THE HISTORY
Established in the year 2000, the Blue Feather Music Festival is a familiar event to Yukoners. For 21 years the festival has been wrangling many talented and well-known blues and rock performers up to the Territory. The festival is always heavily attended, and locals begin to brim with excitement weeks beforehand. You can hear the murmurs of which bands are coming and who’s going to be at the event this year at almost every street corner and grocery store lineup. The sad story behind the festival’s inception is also fairly well-known: Jolie Angelina McNabb was a First Nations woman who tragically committed suicide. Upon her burial, Elders of the Peepeekisis First Nation bestowed upon her the name Blue Feather Eagle Woman. From there her loving partner Gary Bailie created the Blue Feather Music Festival to honour her dream of helping the Youth. But that’s the story of why the festival exists. It is with heads full of professional curiosity that the Shakat team decided to put together a story about how the festival comes to be each and every year. What follows is an insider’s perspective on what it takes to bring together an entire festival.
Every year, the Blue Feather Music festival is pulled together entirely by volunteers, some of whom have been involved in the process for all seventeen years of the event’s existence, ever since they were mere youth. The festival takes place at the Yukon Arts Centre every year on the first weekend of November. The lobby is empty when we arrive, save for a handful of Arts Centre security guards with nothing to guard. We make our way past the ticket booth, past the bar, and eventually backstage. From here we get a nice view of the stage proper. The drum kit is all set up, just waiting for someone to occupy the seat behind it and bring it to life. Rows of guitars are lined up in the dark. Multi-colored lights attempt to shine through a water based haze that has filled the stage, obscuring the equipment in a dramatic fashion. In less than an hour, magic will be made.There are a surprisingly small amount of people around, despite the fast-approaching start time. But it isn’t long before we encounter and flag down a tall man in a volunteer shirt and ask him a few questions about his experience. “I’ve been the Stage Manager for four years,” says John MacDougall, an older gentlemen with a brown beard that shifts to white as it cascades down his chin, “But I’ve been involved in other aspects of the festival for eight years.“My role really starts a couple weeks before the show. Each of the outside bands always send in information for how many performers, microphones, and drums [they have], stuff like that.

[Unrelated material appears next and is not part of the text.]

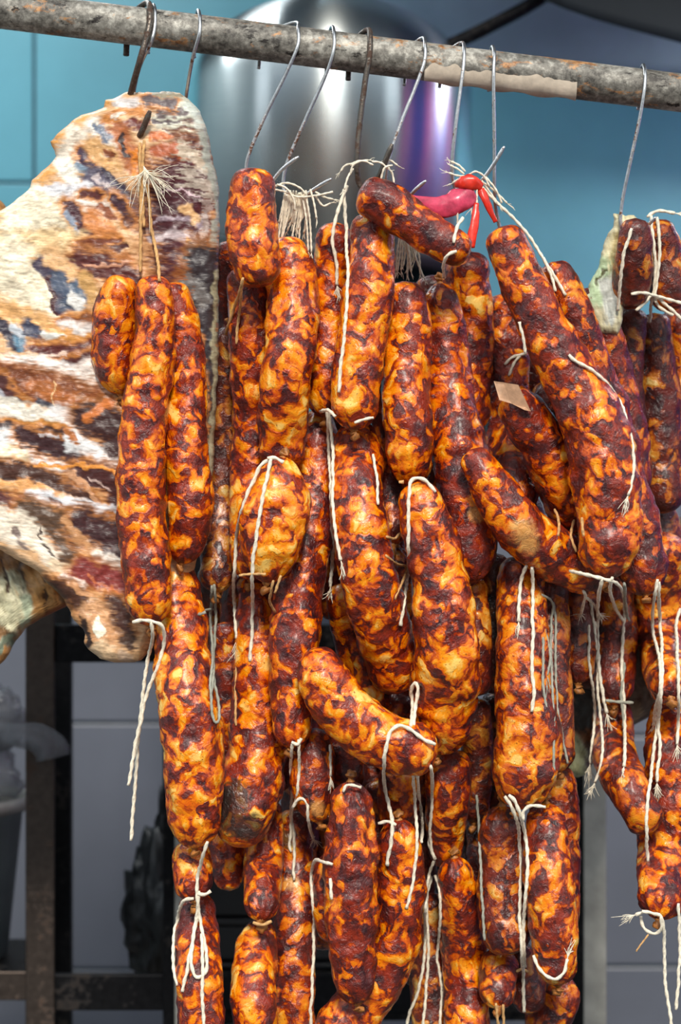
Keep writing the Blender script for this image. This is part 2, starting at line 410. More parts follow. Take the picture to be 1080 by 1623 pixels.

So I get that information, look at it and see if we have the equipment that’ll match what their needs are.”After a few minutes of conversation, John’s son Solon came over and spent time talking about his contributions to the festival. “My dad brought me along when he came to do tech for Blue Feather about eight years ago,” he begins, “and I’ve come back every year since. So I’ve kind of grown up doing this [tech work]. “[My job] entails doing sound checks for all the bands, and setting up their equipment. Also moving stuff around and tearing down after [the festival]. “When I first started, it was mostly just local bands playing. But over the years, Gary’s been able to get some bigger bands from farther out. It’s just gotten bigger and bigger.” The next pair to speak up is Gord and Claire Campbell, a father/daughter duo who have a history with the festival’s creator. “I work with Gary up at Kwanlin Dün,” says Gord, “so this is my fourth or fifth year, and my second year helping out backstage.” “[I’m] volunteering,” continues Claire, “moving things around backstage. This is my first year doing it.” Claire and Gord are part of the team responsible for moving equipment around between sets, thus preparing the stage for the next band on the playbill. Thankfully, there doesn’t seem to be much of a time commitment required for the pair. “We just got here at, like, six-thirty,” Claire chuckles (the music starts at 7 PM).